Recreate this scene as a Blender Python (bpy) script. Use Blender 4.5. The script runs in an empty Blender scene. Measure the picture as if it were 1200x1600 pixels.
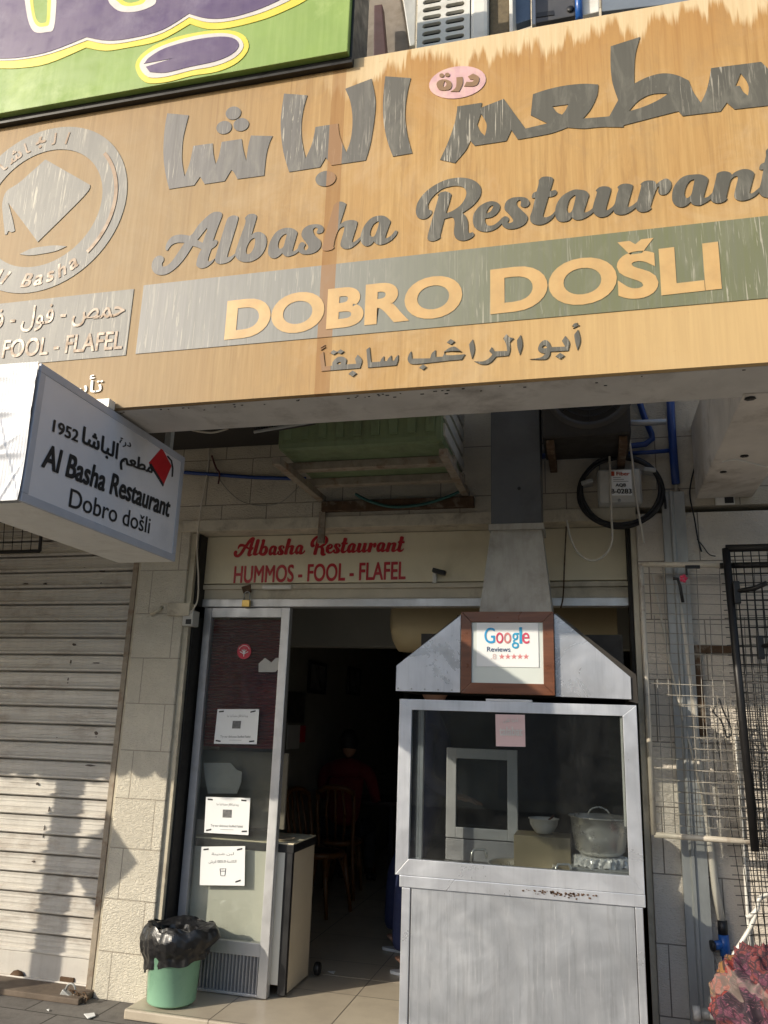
import bpy, bmesh, math, random
from mathutils import Vector, Matrix
import numpy as np
random.seed(7)
S = bpy.context.scene
COL = S.collection
R = math.radians

# ------------------------------------------------------------------ camera, sky, sun, exposure
YAW, PITCH, ROLL, F = R(14.603), R(14.530), R(1.921), 1250.0      # F in pixels of the 1200x1600 photograph
CAM = np.array([0.0, -4.6, 1.495])
def _axes():
    cy, sy, cp, sp, cr, sr = math.cos(YAW), math.sin(YAW), math.cos(PITCH), math.sin(PITCH), math.cos(ROLL), math.sin(ROLL)
    f = np.array([-sy*cp, cy*cp, sp]); rt = np.array([cy, sy, 0.0]); up = np.cross(rt, f)
    return cr*rt+sr*up, -sr*rt+cr*up, f
AX = _axes()
cd = bpy.data.cameras.new('camera'); cam = bpy.data.objects.new('camera', cd); COL.objects.link(cam); S.camera = cam
cd.sensor_fit = 'VERTICAL'; cd.sensor_height = 24; cd.sensor_width = 18; cd.lens = F/1600*24
cd.clip_start = 0.05; cd.clip_end = 500
m = Matrix.Identity(4)
for i, a in enumerate((AX[0], AX[1], -AX[2])):
    for k in range(3): m[k][i] = a[k]
m.translation = Vector(CAM); cam.matrix_world = m

W = bpy.data.worlds.new('World'); S.world = W; W.use_nodes = True
nt = W.node_tree; bg = nt.nodes['Background']; sky = nt.nodes.new('ShaderNodeTexSky'); sky.sky_type = 'NISHITA'
SUN = Vector((-1.0, -1.0, 0.64)).normalized()                      # towards the sun
sky.sun_disc = False; sky.sun_elevation = math.asin(SUN.z); sky.sun_rotation = math.atan2(SUN.x, SUN.y)
sky.air_density = 1.0; sky.dust_density = 1.5
nt.links.new(sky.outputs[0], bg.inputs[0]); bg.inputs[1].default_value = 0.13
ld = bpy.data.lights.new('sun', 'SUN'); ld.energy = 2.8; ld.angle = R(0.5); ld.color = (1.0, 0.905, 0.75)
sun = bpy.data.objects.new('sun', ld); COL.objects.link(sun); sun.rotation_euler = (-SUN).to_track_quat('-Z', 'Y').to_euler()
sun.location = SUN*30
S.view_settings.view_transform = 'Standard'; S.view_settings.look = 'None'; S.view_settings.gamma = 1
S.view_settings.exposure = 0.70
S.render.engine = 'CYCLES'
S.cycles.max_bounces = 8; S.cycles.diffuse_bounces = 4; S.cycles.glossy_bounces = 3; S.cycles.transparent_max_bounces = 12
S.cycles.sample_clamp_indirect = 6

# ------------------------------------------------------------------ from a pixel of the photograph to a point on a plane of the place
def ray(px, py):
    return AX[0]*(px-600)/F - AX[1]*(py-800)/F + AX[2]
def P(px, py, y):
    d = ray(px, py); return Vector(CAM + d*((y-CAM[1])/d[1]))
def PX(px, py, x):
    d = ray(px, py); return Vector(CAM + d*((x-CAM[0])/d[0]))
def PZ(px, py, z):
    d = ray(px, py); return Vector(CAM + d*((z-CAM[2])/d[2]))

# ------------------------------------------------------------------ object helpers
BASE = {}
def thing(name, label, cat, loc=(0, 0, 0), group=None, kind=None):
    o = bpy.data.objects.new(name, None); o.empty_display_size = 0.1; COL.objects.link(o); o.location = loc
    tag(o, label, cat, group, kind); BASE[o.name] = Vector(loc); return o
def tag(o, label=None, cat=None, group=None, kind=None):
    if label: o['label'] = label
    if cat: o['category'] = cat
    if group: o['group'] = group
    if kind: o['kind'] = kind
    return o
class MB:
    def __init__(s): s.v = []; s.f = []; s.sm = []
    def add(s, vs, fs, smooth=False):
        n = len(s.v); s.v += [Vector(v) for v in vs]
        for f in fs: s.f.append([i+n for i in f]); s.sm.append(smooth)
        return s
    def bm(s, b, smooth=False, mtx=None):
        b.verts.index_update()
        return s.add([(mtx @ v.co) if mtx else v.co.copy() for v in b.verts], [[v.index for v in f.verts] for f in b.faces], smooth)
    def box(s, x0, x1, y0, y1, z0, z1, bev=0.0, rot=None, pivot=None):
        b = bmesh.new(); bmesh.ops.create_cube(b, size=1)
        for v in b.verts: v.co = Vector(((x0+x1)/2+v.co.x*(x1-x0), (y0+y1)/2+v.co.y*(y1-y0), (z0+z1)/2+v.co.z*(z1-z0)))
        if bev: bmesh.ops.bevel(b, geom=list(b.edges), offset=bev, segments=2, profile=0.6, affect='EDGES')
        mt = None
        if rot:
            pv = Vector(pivot) if pivot else Vector(((x0+x1)/2, (y0+y1)/2, (z0+z1)/2))
            mt = Matrix.Translation(pv) @ rot @ Matrix.Translation(-pv)
        s.bm(b, False, mt); b.free(); return s
    def prism(s, pts, d, bev=0.0):
        """closed planar polygon (Vectors) swept by vector d"""
        n = len(pts); b = bmesh.new(); vs = [b.verts.new(Vector(p)) for p in pts]
        f = b.faces.new(vs); r = bmesh.ops.extrude_face_region(b, geom=[f])
        for v in [g for g in r['geom'] if isinstance(g, bmesh.types.BMVert)]: v.co += Vector(d)
        bmesh.ops.recalc_face_normals(b, faces=list(b.faces))
        if bev: bmesh.ops.bevel(b, geom=list(b.edges), offset=bev, segments=2, profile=0.6, affect='EDGES')
        s.bm(b); b.free(); return s
    def slab(s, px, y, t, bev=0.0):
        """outline given by pixels, standing on the plane Y=y, thickness t going back"""
        return s.prism([P(a, c, y) for a, c in px], (0, t, 0), bev)
    def tube(s, pts, r, n=8, smooth=True, cap=True, rads=None):
        pts = [Vector(p) for p in pts]; m = len(pts); vs = []; fs = []
        t0 = (pts[1]-pts[0]).normalized(); up = Vector((0, 0, 1)) if abs(t0.z) < .9 else Vector((1, 0, 0))
        a = t0.cross(up).normalized()
        for i, p in enumerate(pts):
            t = ((pts[min(i+1, m-1)]-p).normalized() + (p-pts[max(i-1, 0)]).normalized())
            if t.length < 1e-6: t = t0
            t.normalize(); a = (a - t*a.dot(t)).normalized(); b = t.cross(a)
            rr = rads[i] if rads else r
            for k in range(n):
                q = 2*math.pi*(k+.5)/n; vs.append(p + (a*math.cos(q)+b*math.sin(q))*rr)
        for i in range(m-1):
            for k in range(n): fs.append([i*n+k, i*n+(k+1) % n, (i+1)*n+(k+1) % n, (i+1)*n+k])
        if cap: fs.append(list(range(n))[::-1]); fs.append([(m-1)*n+k for k in range(n)])
        return s.add(vs, fs, smooth)
    def lathe(s, prof, c, n=32, axis='Z', smooth=True, wob=0.0):
        """profile [(r, h)] turned round an axis through c"""
        vs = []; fs = []; c = Vector(c)
        for r, h in prof:
            for k in range(n):
                q = 2*math.pi*k/n; x, y = r*math.cos(q), r*math.sin(q)
                vs.append(c + (Vector((x, y, h)) if axis == 'Z' else Vector((x, -h, y)) if axis == 'Y' else Vector((h, x, y))))
        for i in range(len(prof)-1):
            for k in range(n): fs.append([i*n+k, i*n+(k+1) % n, (i+1)*n+(k+1) % n, (i+1)*n+k])
        return s.add(vs, fs, smooth)
    def sheet(s, fn, nu, nv, smooth=True):
        vs = [fn(i/nu, j/nv) for j in range(nv+1) for i in range(nu+1)]
        return s.add(vs, [[j*(nu+1)+i, j*(nu+1)+i+1, (j+1)*(nu+1)+i+1, (j+1)*(nu+1)+i] for j in range(nv) for i in range(nu)], smooth)
    def build(s, name, mat, parent=None, base=None):
        off = Vector((0, 0, 0)); q = parent
        if parent is not None:
            while q.parent is not None: q = q.parent
            off = BASE[q.name]
        elif base is not None: off = Vector(base)
        me = bpy.data.meshes.new(name); me.from_pydata([tuple(v-off) for v in s.v], [], s.f)
        me.polygons.foreach_set('use_smooth', s.sm); me.materials.append(mat)
        b = bmesh.new(); b.from_mesh(me); bmesh.ops.recalc_face_normals(b, faces=list(b.faces)); b.to_mesh(me); b.free()
        o = bpy.data.objects.new(name, me); COL.objects.link(o)
        if parent is not None: o.parent = parent
        elif base is not None: o.location = off; BASE[o.name] = off
        else: BASE[o.name] = off
        return o
def solo(name, mb, mat, label, cat, group=None, kind=None, base=None):
    """a thing that is one mesh"""
    if base is None:
        lo = [min(v[k] for v in mb.v) for k in range(3)]; hi = [max(v[k] for v in mb.v) for k in range(3)]
        base = ((lo[0]+hi[0])/2, (lo[1]+hi[1])/2, lo[2])
    o = mb.build(name, mat, None, base); tag(o, label, cat, group, kind); return o
def solidify(o, t, off=0):
    md = o.modifiers.new('thickness', 'SOLIDIFY'); md.thickness = t; md.offset = off
def copy_tree(o, loc, label=None, rz=None, parent=None):
    c = o.copy(); COL.objects.link(c)
    if parent is None:
        c.location = loc; BASE[c.name] = Vector(loc)
        if label: c['label'] = label
        if rz is not None: c.rotation_euler.z = rz
    else: c.parent = parent
    for ch in list(o.children): copy_tree(ch, None, None, None, c)
    return c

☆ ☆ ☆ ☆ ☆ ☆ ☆

• **Your instructions**: Repeat the listing above exactly from its first line to the line containing "R = math.radians", both included, and omit the pictures.

• **Written reply**:
Recreate this scene as a Blender Python (bpy) script. Use Blender 4.5. The script runs in an empty Blender scene. Measure the picture as if it were 1200x1600 pixels.
import bpy, bmesh, math, random
from mathutils import Vector, Matrix
import numpy as np
random.seed(7)
S = bpy.context.scene
COL = S.collection
R = math.radians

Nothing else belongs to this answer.